No stranger to controversy and a keen political activist, Robbins has often used his celebrity status to champion his causes. As co-presenters of the Academy Awards in 1993, Robbins and Sarandon seized the opportunity to publicise the plight of Haitian AIDS victims interned by the US at Guantanamo Bay. More recently, Robbins attended the massive anti-war rally, in opposition to the invasion of Iraq, in London on 15 February 2003.

His depiction of a man left traumatised after being molested as a child, in the film 'Mystic River', garnered Robbins a Best Supporting Actor Oscar and a Screen Actor's Guild (SAG) Award.

Robbins has two children from his relationship with Sarandon, John 'Jack' Henry, who was born 15 May 1989, and Miles Guthrie born 4 May 1992.

The end of the couple's relationship was announced in December 2009.

In a recent interview for Radio 4's Desert Island Discs, Robbins described actors as being trapped in a kind of "slavery" whereby they are afraid to speak their mind about social and political concerns.

He said: "I don't believe you are free if you are measured and careful in what you say because you feel that will make you richer or more famous."

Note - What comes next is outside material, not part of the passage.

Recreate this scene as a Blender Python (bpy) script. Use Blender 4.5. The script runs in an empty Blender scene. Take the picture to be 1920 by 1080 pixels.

Robbins also explained to Radio 4 listeners that the collapse of a film project he was working on, shortly before the breakdown of his relationship with Sarandon, left him feeling as if he was suffering a mid-life crisis.

Despite his disappointment about the film being shelved, he was able to turn the disappointment around and found enough creative inspiration to record an album, which was released in 2010.

In 2011, Robbins played the disapproving father of the villain Hector Hammond in the superhero film 'The Green Lantern'. At six foot five, he is the tallest actor to have ever won an Oscar, as of 2014.

His latest film was welcome to me in 2014.

He is also a big sports fan supporting the New York Mets and the New York Rangers and frequently attending hockey and baseball games. In 1995, he participated in an advertising campaign for the Rangers and has narrated a documentary on the 1969 Mets for SNY. He also takes part in ice hockey games on a regular basis.